# Start of Data lines

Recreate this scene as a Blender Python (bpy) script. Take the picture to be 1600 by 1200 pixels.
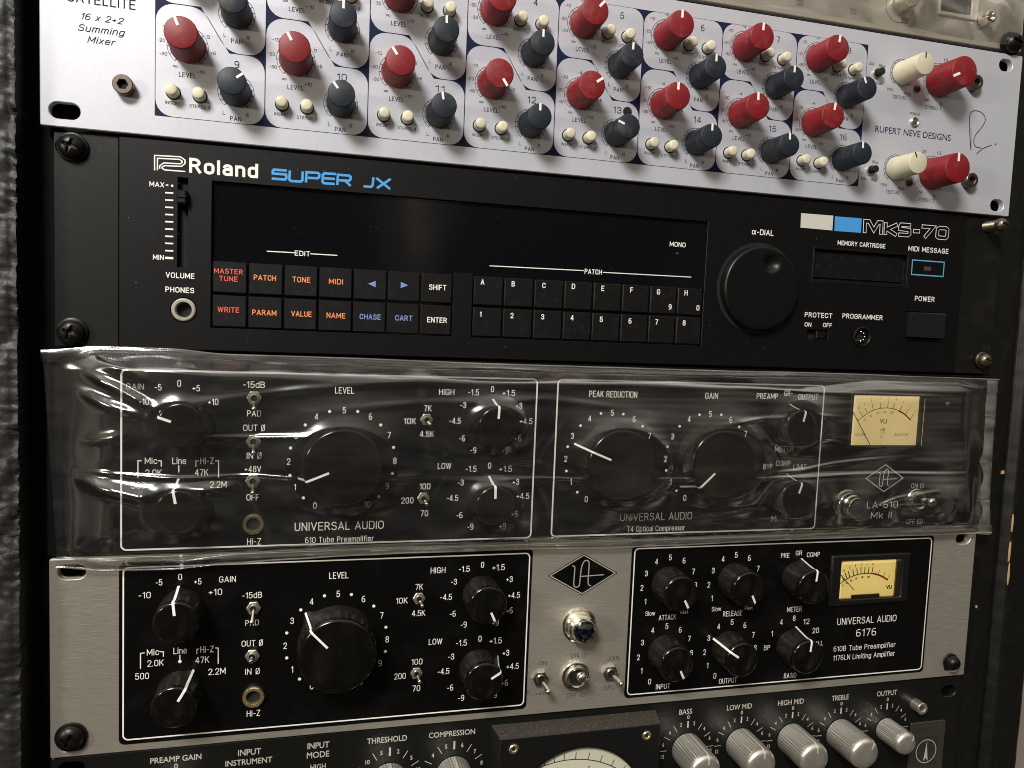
import bpy, bmesh, math, random
import numpy as np
from mathutils import Vector, Matrix
from mathutils.geometry import tessellate_polygon
random.seed(7)
for o in list(bpy.data.objects): bpy.data.objects.remove(o)
SC = bpy.context.scene
COL = SC.collection
PI = math.pi
# ------------------------------------------------------------------ camera
# rack front plane: u = mm to the right, v = mm downwards from the top of the black synthesizer, h = mm out of the rack
FPX = 1161.97
RV = np.array([0.0792692854, -0.2478542341, 0.0311317815]); TV = np.array([-189.683878, -103.740436, 301.76372])
def rodr(r):
    th = np.linalg.norm(r); k = r/th
    K = np.array([[0,-k[2],k[1]],[k[2],0,-k[0]],[-k[1],k[0],0]])
    return np.eye(3)+math.sin(th)*K+(1-math.cos(th))*K@K
RM = rodr(RV); CC = -RM.T@TV
def U(px, py, h=0.0):
    d = RM.T@np.array([(px-800)/FPX, (py-600)/FPX, 1.0]); k = (-h-CC[2])/d[2]
    return float(CC[0]+k*d[0]), float(CC[1]+k*d[1])
def W(u, v, h=0.0): return Vector((u/1000.0, -h/1000.0, -v/1000.0))
def axis(d): return Vector((d[0], d[2], -d[1]))
cam_data = bpy.data.cameras.new('camera'); cam = bpy.data.objects.new('camera', cam_data); COL.objects.link(cam)
r_, d_, f_ = axis(RM[0]), axis(RM[1]), axis(RM[2])
M3 = Matrix((r_, -d_, -f_)).transposed()
cam.matrix_world = Matrix.Translation(Vector((CC[0]/1000, CC[2]/1000, -CC[1]/1000))) @ M3.to_4x4()
cam_data.sensor_width = 36; cam_data.lens = FPX/1600*36
cam_data.clip_start = 0.01; cam_data.clip_end = 50
SC.camera = cam
# ------------------------------------------------------------------ room light
SC.view_settings.view_transform = 'Standard'; SC.view_settings.look = 'None'
SC.view_settings.gamma = 1; SC.view_settings.exposure = 0
SC.view_settings.use_curve_mapping = False
SC.cycles.transparent_max_bounces = 24
SC.cycles.filter_width = 1.0
world = bpy.data.worlds.new('World'); SC.world = world; world.use_nodes = True
wn = world.node_tree; wn.nodes.clear()
wo = wn.nodes.new('ShaderNodeOutputWorld'); bg = wn.nodes.new('ShaderNodeBackground')
wt = wn.nodes.new('ShaderNodeTexCoord'); ws = wn.nodes.new('ShaderNodeSeparateXYZ')
wr = wn.nodes.new('ShaderNodeValToRGB')
wn.links.new(wt.outputs['Generated'], ws.inputs[0])
wnoise = wn.nodes.new('ShaderNodeTexNoise'); wnoise.inputs['Scale'].default_value = 2.2; wnoise.inputs['Detail'].default_value = 2
wn.links.new(wt.outputs['Generated'], wnoise.inputs['Vector'])
wm = wn.nodes.new('ShaderNodeMath'); wm.operation = 'MULTIPLY_ADD'; wm.inputs[1].default_value = 0.5
wn.links.new(wnoise.outputs['Fac'], wm.inputs[0]); wn.links.new(ws.outputs['Z'], wm.inputs[2])
wn.links.new(wm.outputs[0], wr.inputs[0])
e = wr.color_ramp.elements
e[0].position = 0.1; e[0].color = (.012,.010,.008,1)
e[1].position = 1.0; e[1].color = (.80,.74,.66,1)
for p_, c_ in ((0.38,(.016,.015,.013,1)), (0.55,(.075,.066,.054,1)), (0.78,(.30,.265,.22,1))):
    x_ = e.new(p_); x_.color = c_
wmap = wn.nodes.new('ShaderNodeMapping'); wmap.inputs['Scale'].default_value = (6,6,1.2); wn.links.new(wt.outputs['Generated'], wmap.inputs[0])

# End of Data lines

• [Exercise prompt]:
Write out the listing above exactly as it stands, pictures excluded.

• [Expected output]:
Recreate this scene as a Blender Python (bpy) script. Take the picture to be 1600 by 1200 pixels.
import bpy, bmesh, math, random
import numpy as np
from mathutils import Vector, Matrix
from mathutils.geometry import tessellate_polygon
random.seed(7)
for o in list(bpy.data.objects): bpy.data.objects.remove(o)
SC = bpy.context.scene
COL = SC.collection
PI = math.pi
# ------------------------------------------------------------------ camera
# rack front plane: u = mm to the right, v = mm downwards from the top of the black synthesizer, h = mm out of the rack
FPX = 1161.97
RV = np.array([0.0792692854, -0.2478542341, 0.0311317815]); TV = np.array([-189.683878, -103.740436, 301.76372])
def rodr(r):
    th = np.linalg.norm(r); k = r/th
    K = np.array([[0,-k[2],k[1]],[k[2],0,-k[0]],[-k[1],k[0],0]])
    return np.eye(3)+math.sin(th)*K+(1-math.cos(th))*K@K
RM = rodr(RV); CC = -RM.T@TV
def U(px, py, h=0.0):
    d = RM.T@np.array([(px-800)/FPX, (py-600)/FPX, 1.0]); k = (-h-CC[2])/d[2]
    return float(CC[0]+k*d[0]), float(CC[1]+k*d[1])
def W(u, v, h=0.0): return Vector((u/1000.0, -h/1000.0, -v/1000.0))
def axis(d): return Vector((d[0], d[2], -d[1]))
cam_data = bpy.data.cameras.new('camera'); cam = bpy.data.objects.new('camera', cam_data); COL.objects.link(cam)
r_, d_, f_ = axis(RM[0]), axis(RM[1]), axis(RM[2])
M3 = Matrix((r_, -d_, -f_)).transposed()
cam.matrix_world = Matrix.Translation(Vector((CC[0]/1000, CC[2]/1000, -CC[1]/1000))) @ M3.to_4x4()
cam_data.sensor_width = 36; cam_data.lens = FPX/1600*36
cam_data.clip_start = 0.01; cam_data.clip_end = 50
SC.camera = cam
# ------------------------------------------------------------------ room light
SC.view_settings.view_transform = 'Standard'; SC.view_settings.look = 'None'
SC.view_settings.gamma = 1; SC.view_settings.exposure = 0
SC.view_settings.use_curve_mapping = False
SC.cycles.transparent_max_bounces = 24
SC.cycles.filter_width = 1.0
world = bpy.data.worlds.new('World'); SC.world = world; world.use_nodes = True
wn = world.node_tree; wn.nodes.clear()
wo = wn.nodes.new('ShaderNodeOutputWorld'); bg = wn.nodes.new('ShaderNodeBackground')
wt = wn.nodes.new('ShaderNodeTexCoord'); ws = wn.nodes.new('ShaderNodeSeparateXYZ')
wr = wn.nodes.new('ShaderNodeValToRGB')
wn.links.new(wt.outputs['Generated'], ws.inputs[0])
wnoise = wn.nodes.new('ShaderNodeTexNoise'); wnoise.inputs['Scale'].default_value = 2.2; wnoise.inputs['Detail'].default_value = 2
wn.links.new(wt.outputs['Generated'], wnoise.inputs['Vector'])
wm = wn.nodes.new('ShaderNodeMath'); wm.operation = 'MULTIPLY_ADD'; wm.inputs[1].default_value = 0.5
wn.links.new(wnoise.outputs['Fac'], wm.inputs[0]); wn.links.new(ws.outputs['Z'], wm.inputs[2])
wn.links.new(wm.outputs[0], wr.inputs[0])
e = wr.color_ramp.elements
e[0].position = 0.1; e[0].color = (.012,.010,.008,1)
e[1].position = 1.0; e[1].color = (.80,.74,.66,1)
for p_, c_ in ((0.38,(.016,.015,.013,1)), (0.55,(.075,.066,.054,1)), (0.78,(.30,.265,.22,1))):
    x_ = e.new(p_); x_.color = c_
wmap = wn.nodes.new('ShaderNodeMapping'); wmap.inputs['Scale'].default_value = (6,6,1.2); wn.links.new(wt.outputs['Generated'], wmap.inputs[0])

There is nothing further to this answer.